I've been working for the past few days with a very fine composer named Darren Fung, who scored my 2007 short, 12 WAYS TO SAY I'M SORRY, and has now been kind enough to score my new short, YOU ARE SO UNDEAD.
It's sort of terrifying to work on the score. A great score can raise your movie to a whole 'nother level. The wrong score can ruin it -- even if it's lovely music, if the emotions of the score and the emotions onscreen don't complement each other, the film is kaput.
It's a truism that films are made multiple times. The writer makes the film in his head. The director puts it on screen. The editor remakes it. The composer makes it all over again. "I can make people cry," Stephen Spielberg says, "but John Williams can make them weep."

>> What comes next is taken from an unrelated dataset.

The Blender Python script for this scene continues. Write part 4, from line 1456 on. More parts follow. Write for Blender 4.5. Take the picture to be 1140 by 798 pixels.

I find that with so many creative collaborations, having enough time for a back and forth is crucial. I didn't like Darren's first cue, and asked him to write something else. Weirdly, the second cue made me like the first cue better, maybe because it managed to get me away from my fixation on the temp music. Then Darren changed the orchestral strings arrangement to a smokey Miles Davis trumpet thing, and the whole thing felt right.
It isn't what I asked for. I think it's
better -- it does the same thing as what I wanted, but in a fresher and cooler way. I'm sure I couldn't have asked for the cue I got right off the bat; we had to struggle back and forth to arrive at it. I had to struggle for the right words, and to figure out what I didn't like about the earlier cues; Darren had to struggle to figure out what the hell I was looking for.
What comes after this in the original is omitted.